If an endpoint expects SHOULD/MAY items implemented as MUSTs on the remote end, 
then one should slap the endpoint developer silly.  Read the RFC!  If it says 
SHOULD/MAY, then your implementation MUST be able to handle the feature present 
*and* absent.

Note that every SHOULD/MAY in a specification introduces cyclomatic complexity. 
 Every SHOULD/MAY results in at least one "if" statement, to test the presence 
or absence of the feature in the remote end.  Protocols will be much simpler to 
implement. Moreover, given the results in the software engineering literature 
that indicate latent defects appear super-linearly with cyclomatic complexity, 
protocols without (or a minimum) of SHOULD/MAY features will have fewer defects 
in the field.

Remember, we are working on Internet protocols, where a one-in-a-million corner 
case happens many times per day.

On Aug 30, 2011, at 4:00 AM, HLS wrote:

On 8/30/11, Murray S. Kucherawy <msk(_at_)cloudmark(_dot_)com> wrote:

Mark Nottingham:
1) I agree that the "SHOULD... UNLESS" pattern ought be documented.

I had never thought of this before.  I kind of like the idea, especially 
since SHOULD
has always meant "MUST unless you really know what you're doing"

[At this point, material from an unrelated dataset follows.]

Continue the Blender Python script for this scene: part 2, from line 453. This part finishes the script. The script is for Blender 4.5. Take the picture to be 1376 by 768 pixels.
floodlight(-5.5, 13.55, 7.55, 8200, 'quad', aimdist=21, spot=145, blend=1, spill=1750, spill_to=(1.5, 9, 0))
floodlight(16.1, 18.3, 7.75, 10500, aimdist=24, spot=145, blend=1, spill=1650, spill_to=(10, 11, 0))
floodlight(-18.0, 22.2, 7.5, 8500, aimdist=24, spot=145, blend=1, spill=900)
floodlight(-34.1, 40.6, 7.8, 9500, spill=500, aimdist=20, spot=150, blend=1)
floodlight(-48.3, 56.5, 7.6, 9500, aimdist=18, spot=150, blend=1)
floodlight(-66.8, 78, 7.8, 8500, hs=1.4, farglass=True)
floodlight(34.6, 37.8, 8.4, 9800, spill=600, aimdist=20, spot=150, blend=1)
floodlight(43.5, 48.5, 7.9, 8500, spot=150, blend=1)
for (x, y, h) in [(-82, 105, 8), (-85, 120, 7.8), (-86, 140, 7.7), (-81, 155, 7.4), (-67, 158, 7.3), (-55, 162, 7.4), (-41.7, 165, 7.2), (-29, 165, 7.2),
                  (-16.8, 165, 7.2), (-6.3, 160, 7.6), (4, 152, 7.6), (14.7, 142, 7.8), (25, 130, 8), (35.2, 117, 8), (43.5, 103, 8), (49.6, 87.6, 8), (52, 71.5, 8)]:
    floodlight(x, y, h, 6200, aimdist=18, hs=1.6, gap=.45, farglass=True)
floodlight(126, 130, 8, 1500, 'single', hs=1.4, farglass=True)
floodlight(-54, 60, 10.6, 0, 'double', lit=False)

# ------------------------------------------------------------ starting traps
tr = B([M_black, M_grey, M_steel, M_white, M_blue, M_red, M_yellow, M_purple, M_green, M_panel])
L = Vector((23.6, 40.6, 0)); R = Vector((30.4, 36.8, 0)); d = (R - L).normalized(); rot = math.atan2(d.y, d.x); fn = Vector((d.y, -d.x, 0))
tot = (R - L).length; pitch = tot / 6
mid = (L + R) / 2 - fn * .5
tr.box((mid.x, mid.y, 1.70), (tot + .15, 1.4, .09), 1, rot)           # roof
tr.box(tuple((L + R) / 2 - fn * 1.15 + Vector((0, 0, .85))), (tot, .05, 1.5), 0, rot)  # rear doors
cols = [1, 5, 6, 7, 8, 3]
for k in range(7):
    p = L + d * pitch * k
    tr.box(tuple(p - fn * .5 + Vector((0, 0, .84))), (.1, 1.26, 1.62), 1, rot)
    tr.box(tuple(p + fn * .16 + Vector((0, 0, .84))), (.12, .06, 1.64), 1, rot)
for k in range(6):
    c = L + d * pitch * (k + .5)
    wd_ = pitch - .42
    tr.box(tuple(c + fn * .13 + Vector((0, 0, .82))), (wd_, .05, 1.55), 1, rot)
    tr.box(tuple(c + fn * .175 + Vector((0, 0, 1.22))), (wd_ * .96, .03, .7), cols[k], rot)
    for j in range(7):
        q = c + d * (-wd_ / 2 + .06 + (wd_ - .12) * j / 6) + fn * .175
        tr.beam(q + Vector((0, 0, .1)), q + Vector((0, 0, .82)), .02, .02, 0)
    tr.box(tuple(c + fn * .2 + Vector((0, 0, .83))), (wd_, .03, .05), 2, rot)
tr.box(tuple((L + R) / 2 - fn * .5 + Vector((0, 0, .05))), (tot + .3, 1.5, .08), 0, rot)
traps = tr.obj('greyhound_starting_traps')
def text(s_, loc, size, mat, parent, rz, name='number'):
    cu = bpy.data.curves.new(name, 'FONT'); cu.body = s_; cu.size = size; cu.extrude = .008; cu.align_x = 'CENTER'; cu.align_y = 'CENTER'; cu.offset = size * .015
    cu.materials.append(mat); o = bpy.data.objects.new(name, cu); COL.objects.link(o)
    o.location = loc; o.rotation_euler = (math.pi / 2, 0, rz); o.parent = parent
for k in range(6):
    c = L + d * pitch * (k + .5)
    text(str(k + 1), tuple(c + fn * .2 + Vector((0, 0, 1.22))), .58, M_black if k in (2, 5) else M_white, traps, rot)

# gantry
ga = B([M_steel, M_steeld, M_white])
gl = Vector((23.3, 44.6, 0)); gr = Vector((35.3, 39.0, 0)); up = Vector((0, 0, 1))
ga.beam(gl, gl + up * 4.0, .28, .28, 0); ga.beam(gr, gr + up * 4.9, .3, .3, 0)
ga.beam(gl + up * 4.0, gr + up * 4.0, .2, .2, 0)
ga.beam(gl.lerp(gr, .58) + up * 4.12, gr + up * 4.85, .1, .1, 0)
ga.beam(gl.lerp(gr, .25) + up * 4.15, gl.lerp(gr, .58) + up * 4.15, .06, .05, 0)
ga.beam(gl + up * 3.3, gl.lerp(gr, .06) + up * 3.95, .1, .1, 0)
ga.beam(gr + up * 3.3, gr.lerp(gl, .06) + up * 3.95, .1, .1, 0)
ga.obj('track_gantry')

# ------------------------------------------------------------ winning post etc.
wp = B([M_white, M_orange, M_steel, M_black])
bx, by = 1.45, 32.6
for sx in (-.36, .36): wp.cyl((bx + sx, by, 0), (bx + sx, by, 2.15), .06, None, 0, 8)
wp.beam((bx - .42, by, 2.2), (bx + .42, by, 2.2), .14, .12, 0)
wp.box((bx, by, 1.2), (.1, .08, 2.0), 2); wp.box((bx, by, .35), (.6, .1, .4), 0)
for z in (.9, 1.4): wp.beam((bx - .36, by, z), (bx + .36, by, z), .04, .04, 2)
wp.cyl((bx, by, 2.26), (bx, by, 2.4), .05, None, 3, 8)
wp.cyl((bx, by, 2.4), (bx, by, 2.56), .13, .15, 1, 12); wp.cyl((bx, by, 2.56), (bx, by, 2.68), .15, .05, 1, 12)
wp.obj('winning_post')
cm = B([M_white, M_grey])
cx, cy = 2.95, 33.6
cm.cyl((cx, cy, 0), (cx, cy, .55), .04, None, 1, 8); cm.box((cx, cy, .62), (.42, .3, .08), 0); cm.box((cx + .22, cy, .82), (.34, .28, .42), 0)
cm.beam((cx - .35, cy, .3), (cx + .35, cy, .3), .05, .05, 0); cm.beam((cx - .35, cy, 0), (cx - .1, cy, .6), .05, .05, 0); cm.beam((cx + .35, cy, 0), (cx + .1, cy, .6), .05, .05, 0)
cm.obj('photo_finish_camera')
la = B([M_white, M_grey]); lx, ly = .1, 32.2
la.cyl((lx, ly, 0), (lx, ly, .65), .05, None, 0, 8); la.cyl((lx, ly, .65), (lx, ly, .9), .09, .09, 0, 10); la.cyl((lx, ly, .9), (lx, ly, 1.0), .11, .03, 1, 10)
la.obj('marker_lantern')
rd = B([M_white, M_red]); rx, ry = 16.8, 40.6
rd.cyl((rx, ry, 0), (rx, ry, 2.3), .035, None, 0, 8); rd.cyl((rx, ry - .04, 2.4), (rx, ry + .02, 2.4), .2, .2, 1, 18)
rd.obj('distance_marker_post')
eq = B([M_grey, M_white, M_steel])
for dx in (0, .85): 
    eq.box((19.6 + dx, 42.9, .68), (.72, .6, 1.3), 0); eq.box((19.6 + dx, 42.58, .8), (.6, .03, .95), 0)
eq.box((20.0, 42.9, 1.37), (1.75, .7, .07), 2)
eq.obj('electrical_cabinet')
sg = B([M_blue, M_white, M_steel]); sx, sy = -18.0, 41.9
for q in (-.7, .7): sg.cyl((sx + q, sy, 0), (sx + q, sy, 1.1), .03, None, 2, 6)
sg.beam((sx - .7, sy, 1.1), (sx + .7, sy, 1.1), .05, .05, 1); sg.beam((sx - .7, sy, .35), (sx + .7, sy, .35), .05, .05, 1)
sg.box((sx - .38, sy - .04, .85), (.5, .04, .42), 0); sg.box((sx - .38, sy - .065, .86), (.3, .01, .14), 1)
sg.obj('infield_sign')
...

Such an odd reading.  Does it mean you MUST because you could not
handle it otherwise?

It takes two to tango.  One side reasons can be different than the
other. If a software breaks down because it read SHOULD as a MUST and
expected the other end will also view is a MUST, then it didn't know
what it was doing.  Things break down. Implementors on either side
can't depend on it and need to function in lieu of it. There is always
the possibility one decided "Nahhhh, not needed, not worth the cost.
Its not required." etc, and no one should die because of that
decision.

I think it MUST be noted that a Minimum Implementation for a protocol
is all anyone can expect. If a SHOULD item is among the listed minimum
requirements, it MUST be removed from the list or changed to a MUST.

Maybe the term Minimum Implementation (is part of, is not part of) can
be incorporated into each of the key word text.